Available records →

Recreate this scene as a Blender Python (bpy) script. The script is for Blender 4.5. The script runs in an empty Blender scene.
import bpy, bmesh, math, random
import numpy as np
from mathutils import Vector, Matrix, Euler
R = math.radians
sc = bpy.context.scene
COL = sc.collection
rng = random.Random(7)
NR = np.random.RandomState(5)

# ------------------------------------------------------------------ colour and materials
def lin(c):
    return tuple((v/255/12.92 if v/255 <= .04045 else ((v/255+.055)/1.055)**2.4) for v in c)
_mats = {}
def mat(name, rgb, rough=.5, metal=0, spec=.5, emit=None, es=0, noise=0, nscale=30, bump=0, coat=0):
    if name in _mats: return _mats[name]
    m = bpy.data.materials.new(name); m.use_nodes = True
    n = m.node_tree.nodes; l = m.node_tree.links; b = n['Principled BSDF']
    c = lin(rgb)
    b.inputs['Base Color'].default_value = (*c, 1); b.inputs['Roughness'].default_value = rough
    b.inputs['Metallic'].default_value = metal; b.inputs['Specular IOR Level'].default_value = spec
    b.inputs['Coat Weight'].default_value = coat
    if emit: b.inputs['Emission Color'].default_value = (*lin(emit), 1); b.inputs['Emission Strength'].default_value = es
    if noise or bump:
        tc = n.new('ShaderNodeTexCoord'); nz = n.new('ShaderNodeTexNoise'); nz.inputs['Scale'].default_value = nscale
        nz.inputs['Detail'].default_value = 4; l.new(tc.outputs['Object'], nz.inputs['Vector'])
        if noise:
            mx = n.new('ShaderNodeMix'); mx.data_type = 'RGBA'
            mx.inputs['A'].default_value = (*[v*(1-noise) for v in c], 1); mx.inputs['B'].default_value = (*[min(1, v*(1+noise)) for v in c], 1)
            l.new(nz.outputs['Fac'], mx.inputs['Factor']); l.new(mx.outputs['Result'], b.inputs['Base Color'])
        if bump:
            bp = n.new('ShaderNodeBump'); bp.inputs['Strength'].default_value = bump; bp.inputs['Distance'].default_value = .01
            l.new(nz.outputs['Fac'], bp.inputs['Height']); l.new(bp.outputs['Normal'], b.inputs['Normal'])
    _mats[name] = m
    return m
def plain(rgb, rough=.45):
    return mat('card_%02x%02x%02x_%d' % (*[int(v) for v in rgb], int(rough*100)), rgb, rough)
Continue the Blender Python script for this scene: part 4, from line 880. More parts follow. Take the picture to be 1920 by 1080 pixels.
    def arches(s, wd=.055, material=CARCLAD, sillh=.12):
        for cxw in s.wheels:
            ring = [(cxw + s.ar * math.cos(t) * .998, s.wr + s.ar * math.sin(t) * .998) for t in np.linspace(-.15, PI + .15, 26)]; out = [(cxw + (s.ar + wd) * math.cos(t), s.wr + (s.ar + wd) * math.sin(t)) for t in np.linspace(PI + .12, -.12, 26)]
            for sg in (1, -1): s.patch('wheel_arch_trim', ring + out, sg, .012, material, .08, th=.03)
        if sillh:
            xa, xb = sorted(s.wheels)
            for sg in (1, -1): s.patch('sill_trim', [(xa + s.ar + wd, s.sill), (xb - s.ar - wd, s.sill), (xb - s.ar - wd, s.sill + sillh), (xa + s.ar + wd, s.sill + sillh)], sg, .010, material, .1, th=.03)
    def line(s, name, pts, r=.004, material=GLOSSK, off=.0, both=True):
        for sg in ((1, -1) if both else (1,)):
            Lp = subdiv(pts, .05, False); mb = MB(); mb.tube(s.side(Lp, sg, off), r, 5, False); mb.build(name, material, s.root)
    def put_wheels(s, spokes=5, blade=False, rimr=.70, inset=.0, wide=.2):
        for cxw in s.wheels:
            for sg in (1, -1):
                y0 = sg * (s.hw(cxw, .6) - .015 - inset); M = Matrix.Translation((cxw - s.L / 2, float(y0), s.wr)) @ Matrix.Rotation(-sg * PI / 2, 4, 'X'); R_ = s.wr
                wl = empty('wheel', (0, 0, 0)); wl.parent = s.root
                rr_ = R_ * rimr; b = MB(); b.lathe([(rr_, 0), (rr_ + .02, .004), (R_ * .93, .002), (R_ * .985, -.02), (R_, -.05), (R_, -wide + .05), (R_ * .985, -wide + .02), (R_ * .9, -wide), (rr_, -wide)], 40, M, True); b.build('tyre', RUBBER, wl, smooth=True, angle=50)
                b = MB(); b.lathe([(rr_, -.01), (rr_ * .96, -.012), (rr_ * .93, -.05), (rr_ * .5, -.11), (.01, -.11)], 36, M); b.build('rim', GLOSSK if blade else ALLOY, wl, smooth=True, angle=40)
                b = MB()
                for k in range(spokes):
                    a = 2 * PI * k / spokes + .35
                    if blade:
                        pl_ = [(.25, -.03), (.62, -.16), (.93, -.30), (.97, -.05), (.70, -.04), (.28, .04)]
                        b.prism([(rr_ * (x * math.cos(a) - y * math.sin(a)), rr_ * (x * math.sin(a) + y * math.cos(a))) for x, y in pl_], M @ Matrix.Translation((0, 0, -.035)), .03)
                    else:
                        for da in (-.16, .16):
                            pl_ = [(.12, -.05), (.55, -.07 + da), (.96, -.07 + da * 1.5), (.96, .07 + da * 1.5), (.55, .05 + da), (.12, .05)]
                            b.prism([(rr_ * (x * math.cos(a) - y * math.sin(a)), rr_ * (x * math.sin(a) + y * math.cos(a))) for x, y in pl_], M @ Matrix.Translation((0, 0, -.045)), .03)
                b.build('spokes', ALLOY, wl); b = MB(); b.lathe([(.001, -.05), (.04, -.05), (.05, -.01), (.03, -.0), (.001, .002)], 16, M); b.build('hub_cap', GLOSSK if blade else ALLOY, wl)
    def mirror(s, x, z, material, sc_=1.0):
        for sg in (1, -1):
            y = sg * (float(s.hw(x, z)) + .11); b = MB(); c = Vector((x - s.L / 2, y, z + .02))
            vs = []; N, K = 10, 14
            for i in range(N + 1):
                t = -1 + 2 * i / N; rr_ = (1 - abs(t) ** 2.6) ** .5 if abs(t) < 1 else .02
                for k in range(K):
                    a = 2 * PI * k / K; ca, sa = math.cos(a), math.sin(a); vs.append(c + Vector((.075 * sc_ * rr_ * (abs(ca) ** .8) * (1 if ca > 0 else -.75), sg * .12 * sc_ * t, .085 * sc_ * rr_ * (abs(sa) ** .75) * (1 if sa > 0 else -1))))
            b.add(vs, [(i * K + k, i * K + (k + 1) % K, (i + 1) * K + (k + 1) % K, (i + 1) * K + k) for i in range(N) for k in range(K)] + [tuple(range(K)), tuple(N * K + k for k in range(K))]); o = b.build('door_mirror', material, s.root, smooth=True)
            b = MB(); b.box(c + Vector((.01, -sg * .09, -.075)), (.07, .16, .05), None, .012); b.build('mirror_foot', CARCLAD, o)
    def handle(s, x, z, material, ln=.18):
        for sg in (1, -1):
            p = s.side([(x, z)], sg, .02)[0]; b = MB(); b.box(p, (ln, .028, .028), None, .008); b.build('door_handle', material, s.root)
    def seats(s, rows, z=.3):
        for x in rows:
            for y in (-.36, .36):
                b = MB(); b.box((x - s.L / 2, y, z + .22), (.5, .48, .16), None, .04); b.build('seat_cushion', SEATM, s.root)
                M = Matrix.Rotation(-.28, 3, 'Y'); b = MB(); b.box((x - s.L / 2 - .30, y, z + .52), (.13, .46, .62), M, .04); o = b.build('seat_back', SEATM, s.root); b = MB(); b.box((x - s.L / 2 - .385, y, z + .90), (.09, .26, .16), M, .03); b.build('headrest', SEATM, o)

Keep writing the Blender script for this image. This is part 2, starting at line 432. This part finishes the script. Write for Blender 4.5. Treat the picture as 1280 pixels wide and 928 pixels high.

Required task →
Extract every line containing the string "script" from the material.

Response to the task →
Recreate this scene as a Blender Python (bpy) script. The script is for Blender 4.5. The script runs in an empty Blender scene.
Continue the Blender Python script for this scene: part 4, from line 880. More parts follow. Take the picture to be 1920 by 1080 pixels.
Keep writing the Blender script for this image. This is part 2, starting at line 432. This part finishes the script. Write for Blender 4.5. Treat the picture as 1280 pixels wide and 928 pixels high.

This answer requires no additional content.